SINGAPORE (Reuters) -Singapore police have ordered Meta to implement anti-scam measures against advertisements, accounts, profiles and business pages impersonating key government office holders on its social media network Facebook to combat scams, a government minister said.
The company could be fined up to S$1 million ($775,698) if it fails to comply as part of the first such order under the nation's new Online Criminal Harms Act, which came into force in February 2024.
"We are issuing (the order)
to Meta because Facebook is the top platform used by scammers for such impersonation scams, and the police has assessed that more decisive action is required to curb these scams," Minister of State for Home Affairs Goh Pei Ming said in a speech on Wednesday.
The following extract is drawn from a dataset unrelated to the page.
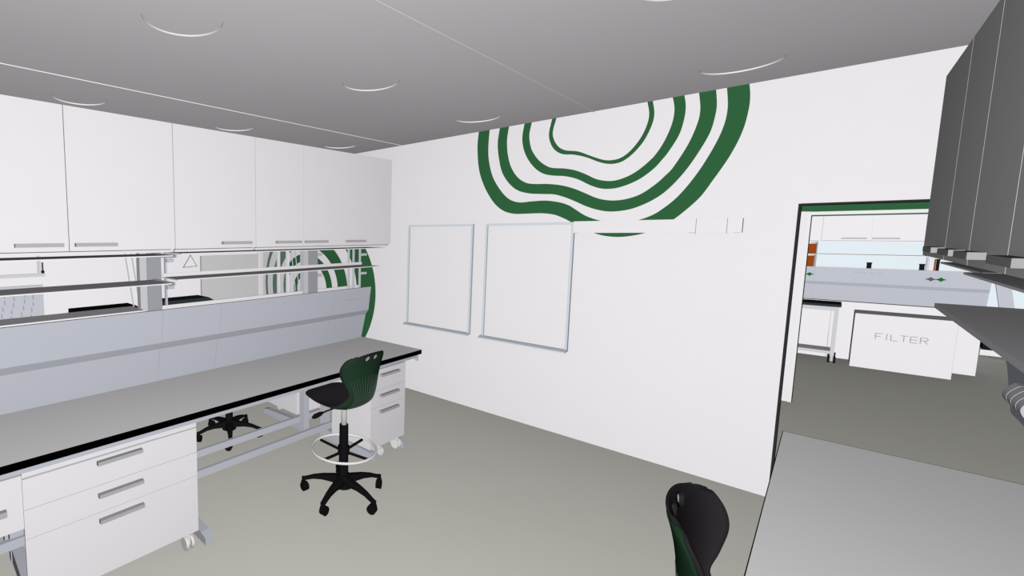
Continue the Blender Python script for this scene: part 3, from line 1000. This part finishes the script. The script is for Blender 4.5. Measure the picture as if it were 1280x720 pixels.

Meta did not respond immediately to a request for comment.
In August, Singapore's home affairs ministry found that more than a third of all e-commerce scams reported in 2024 were perpetrated on Facebook. It also rated Facebook Marketplace as the weakest among six e-commerce marketplaces in terms of anti-scam features deployed.
Police statistics released in August showed that scams that involved the impersonation of government officials almost tripled to 1,762 cases in the first half of 2025, from 589 cases in the same period a year ago. A total of S$126.5 million was lost to this type of scam in the same period, up 88% from the S$67.2 million lost a year ago.
The home affairs ministry acknowledged Facebook Marketplace has required "enhanced user verification measures" for select sellers in Singapore since 2024, and that it introduced in-product safety notices, as well as anti-scam notices within its messaging functions to warn users of the risk of e-commerce scams.
Those measures were deployed after earlier criticism by the government over the company's failure to put in place safeguards that protect users from scams.
In February 2024, then-Minister of State for Home Affairs Sun Xueling said that the company had "consistently pushed back" against the ministry's recommendations to implement measures, such as verifying users against government-issued identification or offering secured payment options to combat e-commerce scams on the platform.